Monday, August 01, 2011


Summer Reading

While on vacation, I had many opportunities to sit back and get some reading done. There's nothing better than sitting on a deck by the water and reading a book while the sun is setting. And first thing in the morning. And after a nap. And under a tree looking out over a field.

So what do ufologists read for relaxation? Well, a lot of it is about UFOs, not surprisingly, but there's an interesting mixture of things to stimulate the mind, but some stuff just to read for its mush value.

Like Hybrids by Whitley Strieber.
I didn't get it. Yes it's a thriller, and yes, it's kind of about aliens, although the alien presence is a carryover from previous storylines. They helped a mad scientist create several kinds of superhuman cyborgs that war with one another.

So I went looking for his other book that came out this year, The Key, which actually is an expansion of his writings about an apparent contact experience a decade ago.
The book illustrates the fundamental problem with contactee literature: it's literally unbelievable. Strieber feels that an ultraterrestrial visited him in a Montreal hotel room and imparted to him deep and mystical knowledge. This, despite the fact his notes on what the being told him show nothing but vagueness and confabulation. e.g. Strieber asks: "Was there a Eucharist before Christ?" The Key (Being) replies: "I don't want to answer." Strieber asks: "Why are universes created?" The Key replies: "Being serves joy." WTF?

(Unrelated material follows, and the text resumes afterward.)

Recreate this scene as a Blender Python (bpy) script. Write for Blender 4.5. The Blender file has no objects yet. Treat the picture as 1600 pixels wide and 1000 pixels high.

At an SF convention, I picked up The Real UFO Invasion by Ray Palmer (1967), one of the few UFO genre paperbacks I didn't have yet in my collection.

In Wisconsin, I picked up Why We Are Here! by Gloria Lee (1959), or rather, as it notes on the cover: "written by a BEING from JUPITER and instrumented by GLORIA LEE."
It reads very similar to Strieber's Key. e.g. "We of the solar system wish only to lend our hand so you can proceed into the new vibration of your Golden Age." In fact, the messages are almost identical.

For lighter fare, I picked up two early juvenile lit books: The Boy Aviators' Treasure Quest by Captain Wilbur Lawton (1910) and The Radio Boys and the Sending Station by Allen Chapman (1922). These are fun reads, predating series like om Swift and the Hardy Boys, and were their originators of the genre.

A surprise find was Crop Circles of Wessex, edited by Jane Drake (1997), which I purchased for only a buck. It has articles by Kent Goodman and Pat Delgado, and a foreward by Reg Presley.

My two favourite books of the summer reads were quite unexpected.
First, Zen and the Art of Writing by Ray Bradbury (1992). It's a small paperback that is mostly reprints of earlier works, in which Bradbury describes his philosophy and offers practical ways of honing the craft (art) of writing. He gives some amazing insight, and imparts some serious wisdom. Probably the best book about writing that I've seen.

And finally, UFO in Her Eyes by Xiaolu Guo (2010). Okay, so I got it for the title, but I was pleasantly surprised that it really has not much to do with UFOs at all, but is a sad romance set against the political landscape of rural China. Written as a series of letters and reports to government officials, it's a delightful book and may become one of my top 10 favourite reads of all time!


Thanks for the list and your thoughts. I was intrigued by Xiaolu Guo but hadn't seen a trustworthy review when it came out.
And it's becoming apparent to me that it's better to read about Whitley Streiber than actually read Whitley Streiber. One day, abduction advocates will have to face up to how much he's tainted the phenomenon. Of course, to do so would be to admit that media images influence abduction reports, which I don't see happening (I've been reading Bullard lately).